The Local Government Act 2003

s.122 Repeal of prohibition on promotion of homosexuality

Section 2A of the Local Government Act 1986 (c. 10) (local authorities prohibited from promoting homosexuality) ceases to have effect.

Entered into force 18th November 2003


Ten years ago today, this perniciously homophobic piece of legislation was repealed. Its removal from the statute books was a landmark victory for the gay rights movement and while ten years later there is still much work to do, it is undeniable that the UK is a more tolerant nation than it was when Section 28 was first introduced.

Legislating on social issues is difficult but it is sometimes necessary. There are many taboos that exist for good reasons. However, these must be talked about in the open. Debate must not be replaced with propaganda and innuendo. If something is genuinely a problem, if it is genuinely harmful to society, it will be possible to say so. Section 28 was the product of a society that was unwilling to talk about an issue and tried to legislate it away through censorship. Thankfully it was ultimately unsuccessful and is now rightly consigned to history. It must however, serve as a warning. It was conceived from the fears of the conservative population who could not bear the challenge to their traditional way of thinking.

The language adopted was telling. Local authorities were banned from doing anything to

"promote the teaching in any maintained school of the acceptability of homosexuality as a pretended family relationship."
The inclusion of the word pretended was propaganda in legislative form. Once upon a time this was commonplace. Ancient acts would add colourful descriptions to the crimes they forbade; the words evil, unnatural and blasphemous, have all lent their weight to the statutes of the past. Yet, by the twentieth century this practice had fallen away. Enlightened democracies have discovered they do not need to legislate on matters of fact. The return of this form reveals the fear felt by the legislators that they were losing the argument. Rather than let the facts speak for themselves they created a form of censorship, one that persisted for fifteen years.

Section 28 was an extraordinary approach to education. For the decade prior to its introduction the government had been standardising teaching; introducing the national curriculum to ensure that all school children received the same basic standard of schooling. This was and remains a controversial approach, with many arguing that such prescriptive methods restrict teachers’ freedom to the detriment of their pupils. However, whilst it mandated the teaching of certain subjects, the national curriculum did not explicitly ban anything. If a school wanted to cover a subject, ordinarily they were free to do so. Except for homosexuality.

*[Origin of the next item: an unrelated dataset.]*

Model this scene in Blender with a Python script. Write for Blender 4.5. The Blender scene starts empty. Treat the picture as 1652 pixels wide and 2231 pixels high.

In retrospect, Section 28 has been defended on the grounds that it was intended to deal with a specific problem that existed at the time it was passed. According to the law’s supporters, children in some authorities were being encouraged to read materials that many people thought were inappropriate. Books celebrating homosexual relationships or graphically explaining sexual activity were allegedly being promoted in some areas. There was a fear amongst many social conservatives that children were being taught that the traditional family was outdated and irrelevant, or that they were being exposed to sexual content at too young an age.

If this is the case, what should have happened is a public debate on what should be taught to children and what is damaging. The merits of the traditional family and homosexual relationships should have been discussed openly. Unfortunately, this could not occur because the supporters of Section 28 did not believe such subjects should be discussed. Their defence was that to right-thinking people, the traditional way of life was instinctive and did not need rational justification. When directly challenged they spoke in terms of shocked, embarrassed innuendo.

Evidence of this bashfulness is found in the law itself. Instead of dealing in specifics, it adopts general and vague terminology, banning the promotion of teaching of the acceptability of homosexuality. No guidance was given by parliament as to what this would mean in practice. By adopting such vague language the legislators made innuendo into law. Statements issued afterwards give the impression that the legislators assumed that teachers would "know what we mean." In a sense they did. Without any formal statement as to what they were or were not permitted to say, and unwilling to teach by allusion, teachers felt that their only option was to avoid the topic altogether. Although some of the law’s supporters have issued statements to the contrary, it is difficult to avoid the conclusion that this was the intention. If it was not, the wording could have been more specific.

The damage done by Section 28 is hard to quantify and there are people far more qualified than me to write on the subject. I know, however, that anecdotes are widespread. Embarrassed teachers uncomfortably avoiding the subject. Gay teenagers being told that they should hide their sexuality because nothing could be done if they were bullied. Children growing up not knowing that gay relationships are common or that homosexual feelings are normal. The fact that in an early draft of this writeup I used the phrase “I was lucky enough to be straight.”